* _INFORMATION PROVIDED_:
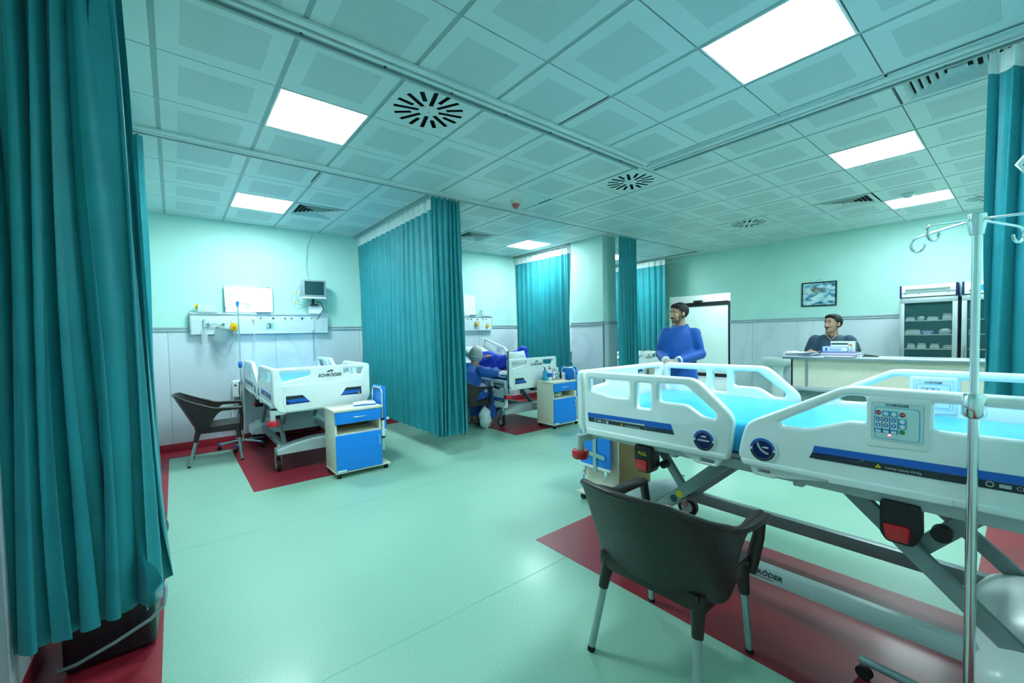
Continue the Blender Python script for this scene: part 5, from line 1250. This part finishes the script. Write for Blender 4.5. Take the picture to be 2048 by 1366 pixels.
# ------------------------------------------------------------------ bin under the left curtain, bag behind it
t = thing('waste_container', 'black container with a bent metal bar below the left curtain', 'bin', (-.245, -.24, 0))
bin_m = M('dark_bin', (20, 27, 32), .35, var=.1)
g = G().prism(rpoly([(-.15, -.24), (.155, -.24), (.165, .22), (-.15, .22)], .03), .02, .27, lambda u, v, w_: (u, v, w_)); g.build('body', bin_m, t, bevel=.008)
G().b2((-.155, -.245, .27), (.17, .225, .295)).build('lid', bin_m, t, bevel=.01)
for x in (-.05, .07): bx('rib', (x, -.245, .03), (x + .006, -.238, .26), bin_m, t)
G().tube([(-.17, -.2, .03), (-.16, -.26, .05), (-.10, -.275, .062), (.02, -.275, .10), (.14, -.275, .15), (.185, -.265, .19), (.195, -.24, .24), (.19, -.2, .26)], .008, 10).build('bent_bar', steel_grey, t, smooth=60)
for x, y in ((-.12, -.2), (.12, -.2), (-.12, .18), (.12, .18)): G().cyl((x, y, 0), (x, y, .03), .02, n=10).build('foot', rubber, t)
t = thing('black_bag', 'shiny black bag peeking out behind the left curtain', 'bag', (-.20, .72, 0))
G().ball((0, 0, .13), (.15, .16, .13), 18, 12).ball((.05, .03, .2), (.09, .1, .07)).ball((-.02, 0, .27), (.05, .05, .06)).build('bag', M('black_film', (20, 26, 28), .2, var=.3, scale=20, bump=.9, bscale=14), t, smooth=180)

t = thing('white_drum', 'pale round drum with dark ring mark between the crowded cabinet and the pillar', 'drum', (5.22, 1.70, 0))
G().lathe([(.12, 0), (.13, .02), (.13, .25), (.125, .27), (.13, .29), (.13, .62), (.10, .68), (.05, .70)], n=24).build('drum_body', M('pale_drum', (196, 216, 222), .3, var=.05), t, smooth=40)
G().lathe([(.045, .70), (.045, .74), (.02, .745)], n=16).build('drum_cap', stripe_blue, t, smooth=40)
# ------------------------------------------------------------------ people
def X(mat4):
    return lambda p: mat4 @ Vector(p)
class TG(G):
    """geometry pushed through a transform as it is added"""
    def __init__(s, m): super().__init__(); s.m = m
    def add(s, vs, fs):
        return super().add([s.m @ Vector(v) for v in vs], fs)
def head_skin(g, open_mouth=False):
    # face towards +x, origin at the middle of the head
    g.ball((-.014, 0, .026), (.098, .077, .092), 20, 14)
    g.ball((.030, 0, -.032), (.060, .058, .080), 18, 12)
    g.ball((.040, 0, -.078), (.050, .046, .036), 16, 10)
    g.ball((.068, 0, -.098), (.021, .024, .017), 12, 8)
    g.tube([(.082, 0, .020), (.100, 0, -.012), (.110, 0, -.030), (.092, 0, -.042)], .01, 8, radii=[.008, .010, .0145, .010])
    for s in (-1, 1):
        g.ball((.058, s * .038, -.028), (.028, .024, .030), 10, 8)
        g.ball((-.008, s * .078, -.012), (.020, .010, .032), 10, 8)
        g.ball((.074, s * .026, .030), (.018, .026, .010), 10, 8)
        g.ball((.098, s * .011, -.036), (.010, .009, .008), 8, 6)
    g.ball((.086, 0, -.060), (.012, .024, .007), 10, 6)
    g.ball((.084, 0, -.076 if not open_mouth else -.086), (.012, .021, .007), 10, 6)
def shell_cut(scale, keep, n=30, m=22, c=(-.014, 0, .026), r=(.098, .077, .092)):
    g = G(); g.ball(c, [x * scale for x in r], n, m)
    fs = []
    for f in g.f:
        q = sum((Vector(g.v[i]) for i in f), Vector()) / len(f)
        if keep(q): fs.append(f)
    g.f = fs; return g
def hair_keep(recede=0.0):
    def k(q):
        if q.x > .045: return q.z > .072 + recede + (.0 if abs(q.y) < .045 else -.012)
        if q.x > -.005: return q.z > .030 - (.045 if q.x < .018 else 0) or False
        return q.z > -.052
    return k
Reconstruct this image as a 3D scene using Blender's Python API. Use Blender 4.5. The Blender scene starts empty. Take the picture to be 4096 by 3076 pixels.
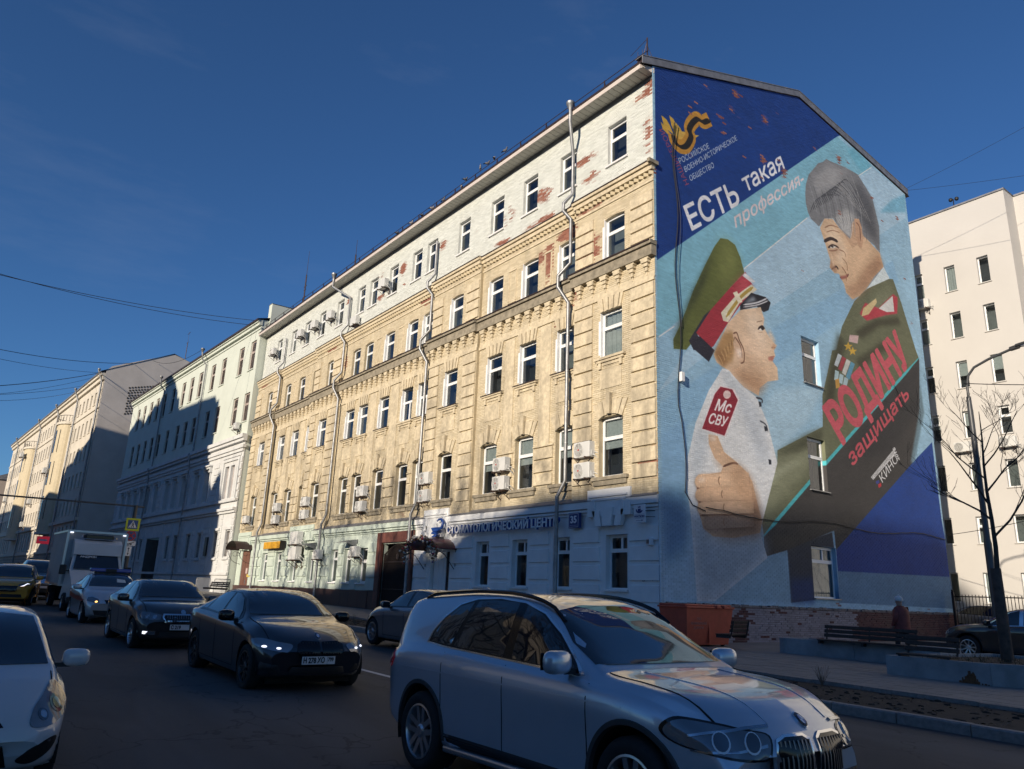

* _WORK REQUIRED_: Every entry must be transcribed exactly. Pictures do not belong in the copy.

* _ANSWER FOR THE TASK_:
Continue the Blender Python script for this scene: part 5, from line 1250. This part finishes the script. Write for Blender 4.5. Take the picture to be 2048 by 1366 pixels.
# ------------------------------------------------------------------ bin under the left curtain, bag behind it
t = thing('waste_container', 'black container with a bent metal bar below the left curtain', 'bin', (-.245, -.24, 0))
bin_m = M('dark_bin', (20, 27, 32), .35, var=.1)
g = G().prism(rpoly([(-.15, -.24), (.155, -.24), (.165, .22), (-.15, .22)], .03), .02, .27, lambda u, v, w_: (u, v, w_)); g.build('body', bin_m, t, bevel=.008)
G().b2((-.155, -.245, .27), (.17, .225, .295)).build('lid', bin_m, t, bevel=.01)
for x in (-.05, .07): bx('rib', (x, -.245, .03), (x + .006, -.238, .26), bin_m, t)
G().tube([(-.17, -.2, .03), (-.16, -.26, .05), (-.10, -.275, .062), (.02, -.275, .10), (.14, -.275, .15), (.185, -.265, .19), (.195, -.24, .24), (.19, -.2, .26)], .008, 10).build('bent_bar', steel_grey, t, smooth=60)
for x, y in ((-.12, -.2), (.12, -.2), (-.12, .18), (.12, .18)): G().cyl((x, y, 0), (x, y, .03), .02, n=10).build('foot', rubber, t)
t = thing('black_bag', 'shiny black bag peeking out behind the left curtain', 'bag', (-.20, .72, 0))
G().ball((0, 0, .13), (.15, .16, .13), 18, 12).ball((.05, .03, .2), (.09, .1, .07)).ball((-.02, 0, .27), (.05, .05, .06)).build('bag', M('black_film', (20, 26, 28), .2, var=.3, scale=20, bump=.9, bscale=14), t, smooth=180)

t = thing('white_drum', 'pale round drum with dark ring mark between the crowded cabinet and the pillar', 'drum', (5.22, 1.70, 0))
G().lathe([(.12, 0), (.13, .02), (.13, .25), (.125, .27), (.13, .29), (.13, .62), (.10, .68), (.05, .70)], n=24).build('drum_body', M('pale_drum', (196, 216, 222), .3, var=.05), t, smooth=40)
G().lathe([(.045, .70), (.045, .74), (.02, .745)], n=16).build('drum_cap', stripe_blue, t, smooth=40)
# ------------------------------------------------------------------ people
def X(mat4):
    return lambda p: mat4 @ Vector(p)
class TG(G):
    """geometry pushed through a transform as it is added"""
    def __init__(s, m): super().__init__(); s.m = m
    def add(s, vs, fs):
        return super().add([s.m @ Vector(v) for v in vs], fs)
def head_skin(g, open_mouth=False):
    # face towards +x, origin at the middle of the head
    g.ball((-.014, 0, .026), (.098, .077, .092), 20, 14)
    g.ball((.030, 0, -.032), (.060, .058, .080), 18, 12)
    g.ball((.040, 0, -.078), (.050, .046, .036), 16, 10)
    g.ball((.068, 0, -.098), (.021, .024, .017), 12, 8)
    g.tube([(.082, 0, .020), (.100, 0, -.012), (.110, 0, -.030), (.092, 0, -.042)], .01, 8, radii=[.008, .010, .0145, .010])
    for s in (-1, 1):
        g.ball((.058, s * .038, -.028), (.028, .024, .030), 10, 8)
        g.ball((-.008, s * .078, -.012), (.020, .010, .032), 10, 8)
        g.ball((.074, s * .026, .030), (.018, .026, .010), 10, 8)
        g.ball((.098, s * .011, -.036), (.010, .009, .008), 8, 6)
    g.ball((.086, 0, -.060), (.012, .024, .007), 10, 6)
    g.ball((.084, 0, -.076 if not open_mouth else -.086), (.012, .021, .007), 10, 6)
def shell_cut(scale, keep, n=30, m=22, c=(-.014, 0, .026), r=(.098, .077, .092)):
    g = G(); g.ball(c, [x * scale for x in r], n, m)
    fs = []
    for f in g.f:
        q = sum((Vector(g.v[i]) for i in f), Vector()) / len(f)
        if keep(q): fs.append(f)
    g.f = fs; return g
def hair_keep(recede=0.0):
    def k(q):
        if q.x > .045: return q.z > .072 + recede + (.0 if abs(q.y) < .045 else -.012)
        if q.x > -.005: return q.z > .030 - (.045 if q.x < .018 else 0) or False
        return q.z > -.052
    return k
Reconstruct this image as a 3D scene using Blender's Python API. Use Blender 4.5. The Blender scene starts empty. Take the picture to be 4096 by 3076 pixels.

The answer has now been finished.